Second, value congruence and the level of trust reported by quangos clearly coincide, confirming hypothesis 2. This effect is most strong for executive agencies which are closest to parent ministries (less formal autonomy, always originating from a ministry). It makes sense that quangos which are at less distance share more values with ministries, and therefore report more trust, because frequent interactions are predicted to induce more trust (Koivumaki & Mamia, 2006; Nooteboom, 2002; Reed, 2001; Lane and Bachmann 1996; Kramer, 1999). Thus, ministries and executive agencies are more ‘birds of a feather’ than ministries and ZBOs, or agencies and ZBOs for that matter. Moreover, executive agencies and ministries also ‘flock together’ more than ministries and ZBOs.
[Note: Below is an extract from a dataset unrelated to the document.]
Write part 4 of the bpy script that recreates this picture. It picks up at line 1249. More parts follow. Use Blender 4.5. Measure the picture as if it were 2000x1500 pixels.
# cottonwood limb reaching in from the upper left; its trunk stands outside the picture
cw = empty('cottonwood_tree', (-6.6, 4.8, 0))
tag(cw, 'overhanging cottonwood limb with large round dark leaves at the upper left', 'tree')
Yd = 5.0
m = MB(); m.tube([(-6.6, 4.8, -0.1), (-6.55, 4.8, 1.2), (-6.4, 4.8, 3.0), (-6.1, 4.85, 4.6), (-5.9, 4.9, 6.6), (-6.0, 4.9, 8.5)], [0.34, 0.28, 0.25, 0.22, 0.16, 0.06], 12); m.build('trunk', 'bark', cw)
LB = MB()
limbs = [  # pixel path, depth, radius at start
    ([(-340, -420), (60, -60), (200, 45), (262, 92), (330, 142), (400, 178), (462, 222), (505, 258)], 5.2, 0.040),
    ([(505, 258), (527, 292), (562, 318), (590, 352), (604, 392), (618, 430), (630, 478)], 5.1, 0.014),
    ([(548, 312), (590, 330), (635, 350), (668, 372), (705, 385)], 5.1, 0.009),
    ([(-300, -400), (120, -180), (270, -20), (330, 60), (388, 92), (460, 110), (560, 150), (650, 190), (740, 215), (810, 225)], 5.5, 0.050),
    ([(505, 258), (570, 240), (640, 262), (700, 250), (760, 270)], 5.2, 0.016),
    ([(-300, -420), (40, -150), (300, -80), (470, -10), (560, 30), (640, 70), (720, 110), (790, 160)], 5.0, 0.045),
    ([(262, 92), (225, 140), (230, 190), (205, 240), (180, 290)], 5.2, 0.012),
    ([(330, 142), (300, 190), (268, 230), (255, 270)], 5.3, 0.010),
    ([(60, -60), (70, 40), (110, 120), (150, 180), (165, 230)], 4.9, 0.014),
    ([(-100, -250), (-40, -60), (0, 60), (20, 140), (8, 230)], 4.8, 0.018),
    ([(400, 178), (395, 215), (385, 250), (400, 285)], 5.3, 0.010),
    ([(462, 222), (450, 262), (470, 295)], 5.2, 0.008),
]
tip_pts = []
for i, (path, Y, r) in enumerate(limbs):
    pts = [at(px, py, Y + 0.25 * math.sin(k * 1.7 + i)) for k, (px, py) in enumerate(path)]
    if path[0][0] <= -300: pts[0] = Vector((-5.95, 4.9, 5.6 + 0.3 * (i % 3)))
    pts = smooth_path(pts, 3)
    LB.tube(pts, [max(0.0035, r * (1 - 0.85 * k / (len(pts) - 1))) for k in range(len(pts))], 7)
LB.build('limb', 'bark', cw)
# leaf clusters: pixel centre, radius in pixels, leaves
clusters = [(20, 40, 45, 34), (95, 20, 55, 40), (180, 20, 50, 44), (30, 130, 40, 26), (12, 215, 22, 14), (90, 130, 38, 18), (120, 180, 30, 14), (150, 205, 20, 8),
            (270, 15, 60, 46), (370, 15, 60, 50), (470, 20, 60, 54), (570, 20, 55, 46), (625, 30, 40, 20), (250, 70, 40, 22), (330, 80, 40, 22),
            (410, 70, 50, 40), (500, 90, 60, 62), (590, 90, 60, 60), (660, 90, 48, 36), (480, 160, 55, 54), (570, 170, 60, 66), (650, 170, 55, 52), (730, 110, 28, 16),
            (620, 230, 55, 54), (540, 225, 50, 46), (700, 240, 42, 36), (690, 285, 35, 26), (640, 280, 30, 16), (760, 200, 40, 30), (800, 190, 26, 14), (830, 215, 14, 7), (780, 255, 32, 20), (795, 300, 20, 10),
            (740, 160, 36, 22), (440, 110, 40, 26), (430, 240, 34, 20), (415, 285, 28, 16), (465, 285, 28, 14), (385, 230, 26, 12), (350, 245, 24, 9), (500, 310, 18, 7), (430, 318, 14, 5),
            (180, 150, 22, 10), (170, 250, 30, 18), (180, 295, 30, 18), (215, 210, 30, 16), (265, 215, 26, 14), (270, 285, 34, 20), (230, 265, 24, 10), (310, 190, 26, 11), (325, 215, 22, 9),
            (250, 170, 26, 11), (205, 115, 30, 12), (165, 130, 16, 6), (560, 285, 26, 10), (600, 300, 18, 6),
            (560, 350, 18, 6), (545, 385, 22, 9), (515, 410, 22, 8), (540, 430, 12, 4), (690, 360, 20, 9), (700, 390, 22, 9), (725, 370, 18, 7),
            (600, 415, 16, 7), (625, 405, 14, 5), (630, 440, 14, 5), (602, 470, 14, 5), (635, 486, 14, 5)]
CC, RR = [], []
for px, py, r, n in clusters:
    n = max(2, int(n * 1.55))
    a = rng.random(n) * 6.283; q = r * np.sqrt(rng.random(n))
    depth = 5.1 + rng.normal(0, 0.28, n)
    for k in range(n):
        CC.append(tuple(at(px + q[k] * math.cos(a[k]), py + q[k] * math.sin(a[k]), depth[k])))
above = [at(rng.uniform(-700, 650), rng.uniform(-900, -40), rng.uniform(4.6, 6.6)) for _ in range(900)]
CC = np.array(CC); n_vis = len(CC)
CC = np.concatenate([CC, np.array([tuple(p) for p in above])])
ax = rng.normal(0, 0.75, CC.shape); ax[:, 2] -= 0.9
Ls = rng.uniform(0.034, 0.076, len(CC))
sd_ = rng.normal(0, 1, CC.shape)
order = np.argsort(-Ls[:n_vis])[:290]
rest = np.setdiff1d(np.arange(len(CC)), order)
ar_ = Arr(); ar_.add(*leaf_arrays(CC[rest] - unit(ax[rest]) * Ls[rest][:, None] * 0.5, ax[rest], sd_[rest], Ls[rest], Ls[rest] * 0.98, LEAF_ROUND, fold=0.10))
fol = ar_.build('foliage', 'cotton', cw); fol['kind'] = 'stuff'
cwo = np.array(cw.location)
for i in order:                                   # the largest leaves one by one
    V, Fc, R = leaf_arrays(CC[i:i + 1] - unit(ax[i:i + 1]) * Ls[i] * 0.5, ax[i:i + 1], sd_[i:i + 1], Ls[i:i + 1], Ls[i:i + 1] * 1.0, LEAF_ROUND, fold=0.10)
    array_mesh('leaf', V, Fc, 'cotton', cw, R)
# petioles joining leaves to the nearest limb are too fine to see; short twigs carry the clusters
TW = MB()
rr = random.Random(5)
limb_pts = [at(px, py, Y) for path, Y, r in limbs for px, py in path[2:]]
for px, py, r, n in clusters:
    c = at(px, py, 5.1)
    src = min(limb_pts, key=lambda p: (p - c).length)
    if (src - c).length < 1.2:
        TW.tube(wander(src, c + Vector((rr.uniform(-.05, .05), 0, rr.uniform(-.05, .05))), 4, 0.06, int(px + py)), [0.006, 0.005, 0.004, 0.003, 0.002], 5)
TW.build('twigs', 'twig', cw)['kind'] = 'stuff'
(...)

Trust is expected to improve the quality and effectiveness of relationships between ministries and quangos. The quality of the relationship can in turn be expected to contribute to the ability of parent ministries to steer or control quangos and ultimately achieve policy outcomes (Rommel & Christiaens, 2009; Pollitt, 2005). Therefore, both value incongruence and trust should be studied more in-depth. Such (qualitative) analysis at the meso-level could help to explain not only that differences exist but also why, when and how these differences become manifest (cf. Boyne 2002; van der Wal 2008). In turn, such knowledge could help to explain—or improve—existing problems in ministry-quango relationships.